Il primo è quello della decorrenza del termine per l’instaurazione del procedimento disciplinare, sotto lo specifico profilo della completezza delle informazioni necessarie per l’avvio del procedimento e quindi dell’individuazione del momento da cui decorre il termine per la contestazione di addebito.
Il secondo, concerne la portata della verifica, rimessa al Giudice, della gravità dei fatti addebitati e della proporzionalità tra gli stessi e la sanzione disciplinare irrogata.
Quanto al primo aspetto, è appena il caso di sottolineare che nel disegno del d.lgs. n. 165/2001 e le sue (ormai numerose) modifiche ed integrazioni, da ultimo apportate con d.lgs. n. 75/2017, la nozione di tempestività della contestazione disciplinare è stata oggettivata con la previsione di un termine, espressamente perentorio.

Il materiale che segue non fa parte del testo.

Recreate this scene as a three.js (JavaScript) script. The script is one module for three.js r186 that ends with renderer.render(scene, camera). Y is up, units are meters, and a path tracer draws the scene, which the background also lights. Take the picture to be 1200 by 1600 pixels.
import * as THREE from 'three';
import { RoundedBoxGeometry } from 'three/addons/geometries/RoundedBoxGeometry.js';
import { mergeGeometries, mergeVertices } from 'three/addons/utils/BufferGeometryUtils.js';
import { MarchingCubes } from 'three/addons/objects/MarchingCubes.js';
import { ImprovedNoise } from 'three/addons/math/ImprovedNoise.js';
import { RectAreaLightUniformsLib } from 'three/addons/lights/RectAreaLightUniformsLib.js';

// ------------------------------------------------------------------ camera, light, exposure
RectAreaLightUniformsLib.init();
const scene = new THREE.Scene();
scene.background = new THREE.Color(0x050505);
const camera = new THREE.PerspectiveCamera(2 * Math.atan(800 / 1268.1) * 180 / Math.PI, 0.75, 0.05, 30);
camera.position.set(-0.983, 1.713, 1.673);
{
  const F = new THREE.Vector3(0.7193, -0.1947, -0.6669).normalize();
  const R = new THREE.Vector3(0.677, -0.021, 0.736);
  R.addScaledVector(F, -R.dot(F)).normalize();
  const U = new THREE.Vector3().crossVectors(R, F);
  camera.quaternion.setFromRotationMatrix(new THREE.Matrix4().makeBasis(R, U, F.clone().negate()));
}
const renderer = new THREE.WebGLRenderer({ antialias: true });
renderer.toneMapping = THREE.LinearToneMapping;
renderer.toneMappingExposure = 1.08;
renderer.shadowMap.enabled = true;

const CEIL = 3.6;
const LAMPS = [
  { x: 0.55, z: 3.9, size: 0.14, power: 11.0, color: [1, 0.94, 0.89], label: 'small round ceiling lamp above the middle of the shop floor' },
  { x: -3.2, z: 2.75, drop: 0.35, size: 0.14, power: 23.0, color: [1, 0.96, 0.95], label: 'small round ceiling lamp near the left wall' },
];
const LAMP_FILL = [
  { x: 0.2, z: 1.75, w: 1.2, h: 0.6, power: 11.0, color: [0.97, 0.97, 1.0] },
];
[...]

Detto termine è fissato dall’art. 55 bis comma 4, in trenta giorni dal ricevimento, da parte dell’Ufficio per i Procedimenti Disciplinari (U.P.D.), della segnalazione, ad opera del responsabile della struttura presso cui presta servizio il dipendente, dei “…fatti ritenuti di rilevanza disciplinare…” ovvero, ove si prescinda dalla suddetta segnalazione, dal momento in cui l’U.P.D. “…abbia altrimenti avuto piena conoscenza dei fatti ritenuti di rilevanza disciplinare”.
La norma non offre significativi spunti testuali per riempire di contenuto la nozione di cui al predetto comma: al netto delle pur possibili riflessioni cui induce una formulazione che (non si comprende quanto volutamente) distingue tra “conoscenza” dei fatti da parte del segnalante nel primo periodo del comma in esame e la “piena conoscenza” di cui al secondo periodo (riferita all’U.P.D), deve necessariamente farsi riferimento alla giurisprudenza di legittimità che ha affrontato, a più riprese, il problema interpretativo.